— begin Dataset content —

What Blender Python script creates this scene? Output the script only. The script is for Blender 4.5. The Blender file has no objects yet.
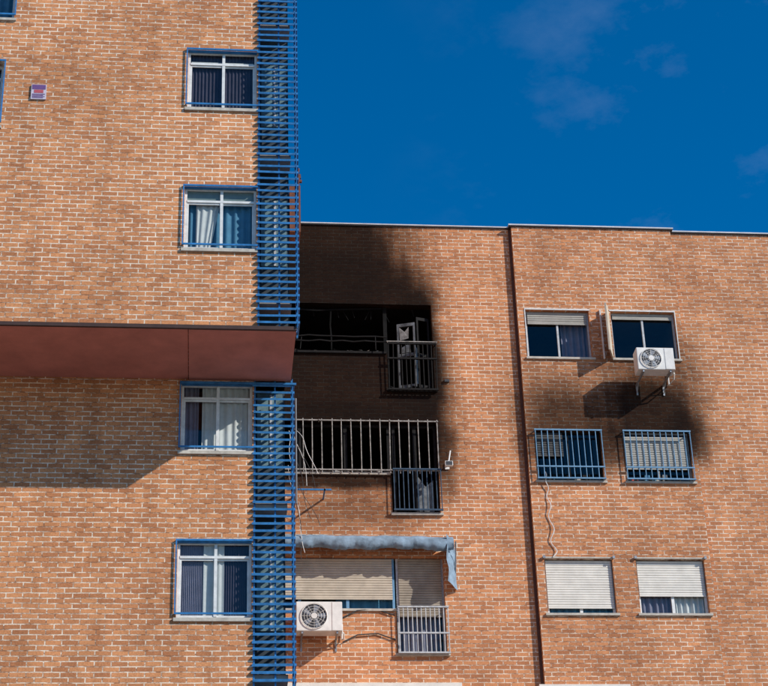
import bpy, math, random
from mathutils import Vector, Matrix
random.seed(7)
S=bpy.context.scene
# ------------------------------------------------------------------ camera
fpx=1795.0; th=math.radians(28); ph=math.radians(6.3); ro=math.radians(1.95)
Fh=Vector((math.sin(ph),math.cos(ph),0)); Rr=Vector((math.cos(ph),-math.sin(ph),0)); Z=Vector((0,0,1))
F=Fh*math.cos(th)+Z*math.sin(th); U=Z*math.cos(th)-Fh*math.sin(th)
Rc=Rr*math.cos(ro)-U*math.sin(ro); Uc=U*math.cos(ro)+Rr*math.sin(ro)
cd=bpy.data.cameras.new("camera"); cd.sensor_width=36; cd.lens=fpx/768*36; cd.clip_end=3000
co=bpy.data.objects.new("camera",cd); S.collection.objects.link(co)
M=Matrix((Rc,Uc,-F)).transposed().to_4x4(); M.translation=Vector((0,-33.7,1.6)); co.matrix_world=M
S.camera=co
S.view_settings.view_transform='Standard'; S.view_settings.look='None'; S.view_settings.exposure=0
# ------------------------------------------------------------------ light
sd=Vector((2.74,-1.85,2.03)).normalized()
el=math.asin(sd.z); az=math.atan2(sd.x,sd.y)
sl=bpy.data.lights.new("sun",'SUN'); sl.energy=5.0; sl.angle=math.radians(.5); sl.color=(1,.95,.87)
so=bpy.data.objects.new("sun",sl); S.collection.objects.link(so); so.rotation_euler=sd.to_track_quat('Z','Y').to_euler(); so.location=(30,-30,40)
w=bpy.data.worlds.new("World"); S.world=w; w.use_nodes=True; nt=w.node_tree; nt.nodes.clear()
sky=nt.nodes.new("ShaderNodeTexSky"); sky.sky_type='NISHITA'; sky.sun_disc=False; sky.sun_elevation=el; sky.sun_rotation=az
sky.ozone_density=4.0; sky.air_density=1.0; sky.dust_density=0.05; sky.altitude=800
bg=nt.nodes.new("ShaderNodeBackground"); bg.inputs[1].default_value=0.145; wo=nt.nodes.new("ShaderNodeOutputWorld")
hs=nt.nodes.new("ShaderNodeHueSaturation"); hs.inputs['Saturation'].default_value=1.36
tc=nt.nodes.new("ShaderNodeTexCoord"); mp=nt.nodes.new("ShaderNodeMapping"); mp.inputs['Scale'].default_value=(4,4,7)
mp.inputs['Rotation'].default_value=(0,.6,0); mp.inputs['Location'].default_value=(.35,0,.2)
no=nt.nodes.new("ShaderNodeTexNoise"); no.inputs['Scale'].default_value=2.6; no.inputs['Detail'].default_value=9; no.inputs['Roughness'].default_value=.62
rp=nt.nodes.new("ShaderNodeValToRGB"); rp.color_ramp.elements[0].position=.50; rp.color_ramp.elements[0].color=(0,0,0,1); rp.color_ramp.elements[1].position=.85; rp.color_ramp.elements[1].color=(.22,.22,.22,1)
mx=nt.nodes.new("ShaderNodeMixRGB"); mx.inputs[2].default_value=(2.4,3.3,5.0,1)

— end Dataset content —

What you need to do:
All of the lines above should be printed exactly, minus the pictures.

Finished task:
What Blender Python script creates this scene? Output the script only. The script is for Blender 4.5. The Blender file has no objects yet.
import bpy, math, random
from mathutils import Vector, Matrix
random.seed(7)
S=bpy.context.scene
# ------------------------------------------------------------------ camera
fpx=1795.0; th=math.radians(28); ph=math.radians(6.3); ro=math.radians(1.95)
Fh=Vector((math.sin(ph),math.cos(ph),0)); Rr=Vector((math.cos(ph),-math.sin(ph),0)); Z=Vector((0,0,1))
F=Fh*math.cos(th)+Z*math.sin(th); U=Z*math.cos(th)-Fh*math.sin(th)
Rc=Rr*math.cos(ro)-U*math.sin(ro); Uc=U*math.cos(ro)+Rr*math.sin(ro)
cd=bpy.data.cameras.new("camera"); cd.sensor_width=36; cd.lens=fpx/768*36; cd.clip_end=3000
co=bpy.data.objects.new("camera",cd); S.collection.objects.link(co)
M=Matrix((Rc,Uc,-F)).transposed().to_4x4(); M.translation=Vector((0,-33.7,1.6)); co.matrix_world=M
S.camera=co
S.view_settings.view_transform='Standard'; S.view_settings.look='None'; S.view_settings.exposure=0
# ------------------------------------------------------------------ light
sd=Vector((2.74,-1.85,2.03)).normalized()
el=math.asin(sd.z); az=math.atan2(sd.x,sd.y)
sl=bpy.data.lights.new("sun",'SUN'); sl.energy=5.0; sl.angle=math.radians(.5); sl.color=(1,.95,.87)
so=bpy.data.objects.new("sun",sl); S.collection.objects.link(so); so.rotation_euler=sd.to_track_quat('Z','Y').to_euler(); so.location=(30,-30,40)
w=bpy.data.worlds.new("World"); S.world=w; w.use_nodes=True; nt=w.node_tree; nt.nodes.clear()
sky=nt.nodes.new("ShaderNodeTexSky"); sky.sky_type='NISHITA'; sky.sun_disc=False; sky.sun_elevation=el; sky.sun_rotation=az
sky.ozone_density=4.0; sky.air_density=1.0; sky.dust_density=0.05; sky.altitude=800
bg=nt.nodes.new("ShaderNodeBackground"); bg.inputs[1].default_value=0.145; wo=nt.nodes.new("ShaderNodeOutputWorld")
hs=nt.nodes.new("ShaderNodeHueSaturation"); hs.inputs['Saturation'].default_value=1.36
tc=nt.nodes.new("ShaderNodeTexCoord"); mp=nt.nodes.new("ShaderNodeMapping"); mp.inputs['Scale'].default_value=(4,4,7)
mp.inputs['Rotation'].default_value=(0,.6,0); mp.inputs['Location'].default_value=(.35,0,.2)
no=nt.nodes.new("ShaderNodeTexNoise"); no.inputs['Scale'].default_value=2.6; no.inputs['Detail'].default_value=9; no.inputs['Roughness'].default_value=.62
rp=nt.nodes.new("ShaderNodeValToRGB"); rp.color_ramp.elements[0].position=.50; rp.color_ramp.elements[0].color=(0,0,0,1); rp.color_ramp.elements[1].position=.85; rp.color_ramp.elements[1].color=(.22,.22,.22,1)
mx=nt.nodes.new("ShaderNodeMixRGB"); mx.inputs[2].default_value=(2.4,3.3,5.0,1)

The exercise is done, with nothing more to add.